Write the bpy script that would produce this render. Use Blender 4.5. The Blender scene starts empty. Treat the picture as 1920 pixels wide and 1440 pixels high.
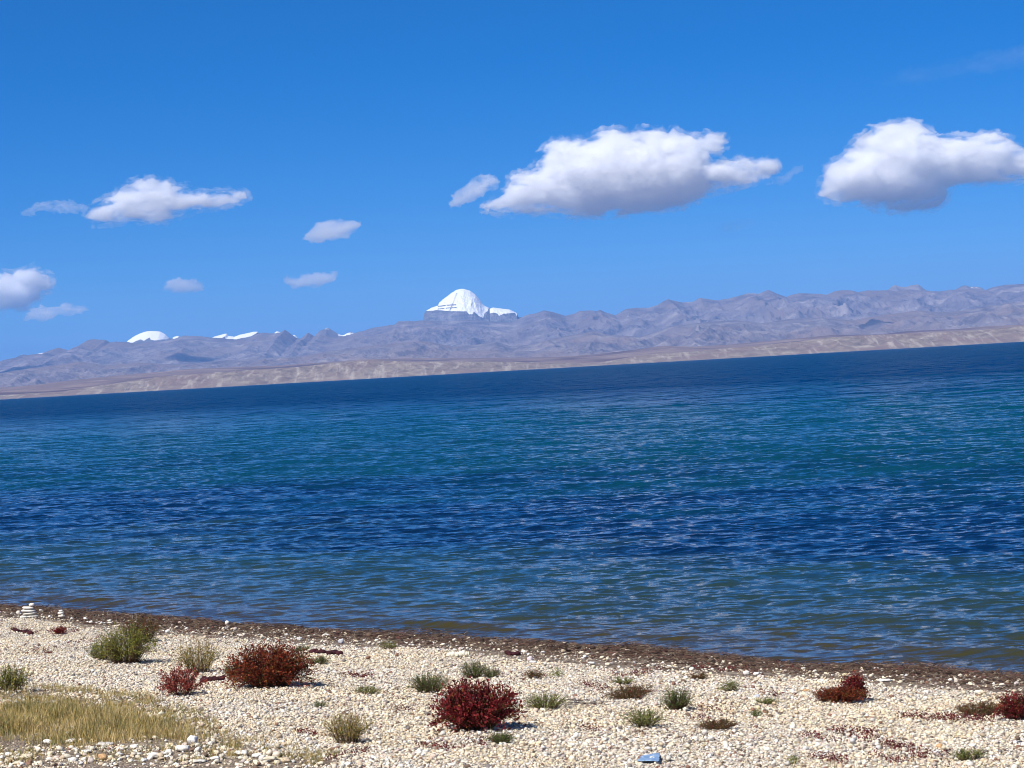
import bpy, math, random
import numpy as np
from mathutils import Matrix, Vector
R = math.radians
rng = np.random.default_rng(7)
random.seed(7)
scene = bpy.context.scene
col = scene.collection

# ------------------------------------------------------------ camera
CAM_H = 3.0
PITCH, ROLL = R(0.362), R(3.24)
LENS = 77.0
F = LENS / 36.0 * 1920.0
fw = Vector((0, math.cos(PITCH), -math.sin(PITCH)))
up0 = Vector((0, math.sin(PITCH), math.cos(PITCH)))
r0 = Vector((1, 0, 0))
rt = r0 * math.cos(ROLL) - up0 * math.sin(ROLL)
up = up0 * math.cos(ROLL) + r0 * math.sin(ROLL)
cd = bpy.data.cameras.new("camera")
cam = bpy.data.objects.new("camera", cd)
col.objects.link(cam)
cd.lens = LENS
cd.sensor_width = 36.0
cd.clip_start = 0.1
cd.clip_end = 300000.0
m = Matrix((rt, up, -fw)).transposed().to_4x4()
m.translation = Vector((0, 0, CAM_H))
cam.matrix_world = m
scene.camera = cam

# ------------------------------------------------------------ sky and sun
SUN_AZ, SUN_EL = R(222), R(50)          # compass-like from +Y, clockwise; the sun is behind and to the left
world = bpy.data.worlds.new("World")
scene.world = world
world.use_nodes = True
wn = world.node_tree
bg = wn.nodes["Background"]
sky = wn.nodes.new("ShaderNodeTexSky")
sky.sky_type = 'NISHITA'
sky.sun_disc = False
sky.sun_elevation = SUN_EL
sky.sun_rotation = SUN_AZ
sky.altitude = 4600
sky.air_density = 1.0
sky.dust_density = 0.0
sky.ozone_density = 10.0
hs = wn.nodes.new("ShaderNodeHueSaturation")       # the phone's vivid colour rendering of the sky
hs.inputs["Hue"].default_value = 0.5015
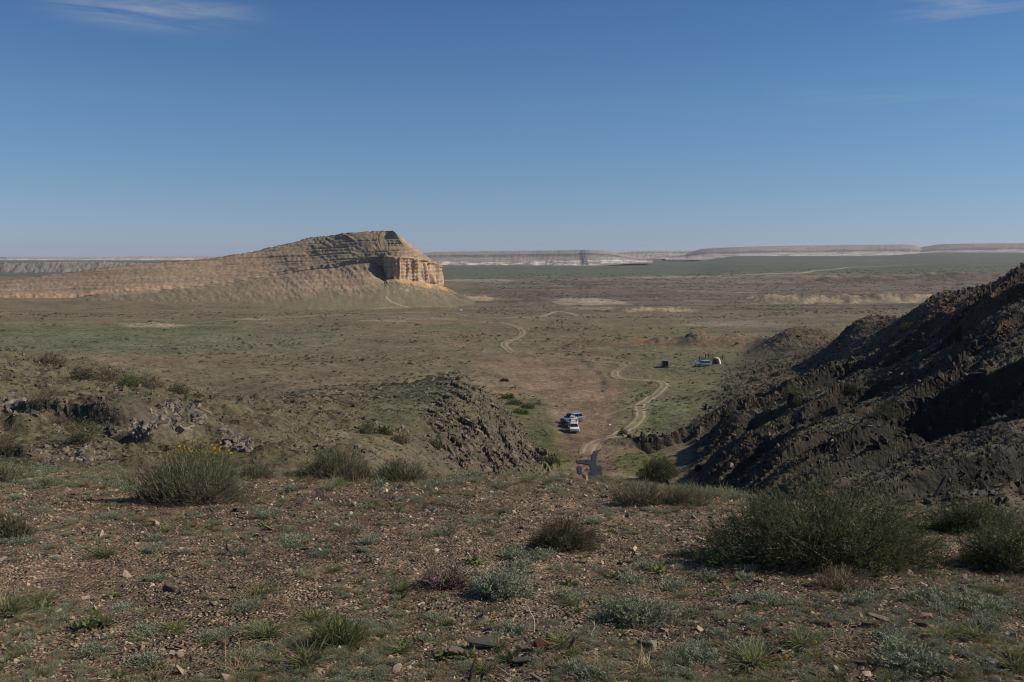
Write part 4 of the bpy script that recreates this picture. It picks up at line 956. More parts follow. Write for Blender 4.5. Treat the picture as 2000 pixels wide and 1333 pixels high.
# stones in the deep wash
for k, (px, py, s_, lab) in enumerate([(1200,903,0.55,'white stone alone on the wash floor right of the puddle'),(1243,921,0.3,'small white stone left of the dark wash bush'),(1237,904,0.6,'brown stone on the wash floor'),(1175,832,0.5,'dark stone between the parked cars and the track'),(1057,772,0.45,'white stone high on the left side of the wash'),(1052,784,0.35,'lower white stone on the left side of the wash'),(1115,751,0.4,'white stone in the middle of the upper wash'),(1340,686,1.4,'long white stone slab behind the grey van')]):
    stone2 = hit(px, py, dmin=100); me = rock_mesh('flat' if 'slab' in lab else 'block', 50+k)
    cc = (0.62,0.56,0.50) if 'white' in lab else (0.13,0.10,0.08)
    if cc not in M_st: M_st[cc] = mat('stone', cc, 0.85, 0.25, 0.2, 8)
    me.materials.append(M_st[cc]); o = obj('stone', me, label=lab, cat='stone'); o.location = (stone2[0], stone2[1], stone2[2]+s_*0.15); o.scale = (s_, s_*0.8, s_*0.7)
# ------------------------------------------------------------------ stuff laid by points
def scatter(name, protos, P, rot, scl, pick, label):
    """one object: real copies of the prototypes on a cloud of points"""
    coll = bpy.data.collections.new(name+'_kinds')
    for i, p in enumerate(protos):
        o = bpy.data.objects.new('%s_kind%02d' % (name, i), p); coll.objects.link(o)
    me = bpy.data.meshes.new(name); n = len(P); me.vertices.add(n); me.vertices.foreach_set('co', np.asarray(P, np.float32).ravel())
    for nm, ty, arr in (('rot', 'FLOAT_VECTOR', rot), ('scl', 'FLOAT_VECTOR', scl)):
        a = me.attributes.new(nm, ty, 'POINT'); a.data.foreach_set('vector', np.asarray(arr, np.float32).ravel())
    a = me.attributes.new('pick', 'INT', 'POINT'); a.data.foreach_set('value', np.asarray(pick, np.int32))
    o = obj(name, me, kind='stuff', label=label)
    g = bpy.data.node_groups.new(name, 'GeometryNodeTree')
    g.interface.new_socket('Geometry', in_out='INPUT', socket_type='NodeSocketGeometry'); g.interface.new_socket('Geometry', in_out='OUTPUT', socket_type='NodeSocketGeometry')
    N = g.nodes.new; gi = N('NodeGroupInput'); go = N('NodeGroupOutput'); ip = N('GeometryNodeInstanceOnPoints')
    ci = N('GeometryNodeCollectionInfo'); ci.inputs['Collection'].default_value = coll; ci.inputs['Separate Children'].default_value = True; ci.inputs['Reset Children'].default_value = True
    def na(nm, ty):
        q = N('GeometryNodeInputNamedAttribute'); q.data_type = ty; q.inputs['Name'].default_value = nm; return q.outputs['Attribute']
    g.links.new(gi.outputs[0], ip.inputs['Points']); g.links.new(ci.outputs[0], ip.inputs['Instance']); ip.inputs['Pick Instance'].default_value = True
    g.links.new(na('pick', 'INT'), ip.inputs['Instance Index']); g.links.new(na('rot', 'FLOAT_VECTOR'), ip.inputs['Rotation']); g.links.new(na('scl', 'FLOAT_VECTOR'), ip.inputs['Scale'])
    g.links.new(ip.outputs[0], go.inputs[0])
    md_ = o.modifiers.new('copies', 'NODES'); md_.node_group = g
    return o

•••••

■ **Challenge**
Copy out each line of the records that holds the string "scene".

■ **Result of the task**
Write the bpy script that would produce this render. Use Blender 4.5. The Blender scene starts empty. Treat the picture as 1920 pixels wide and 1440 pixels high.
scene = bpy.context.scene
col = scene.collection
scene.camera = cam
scene.world = world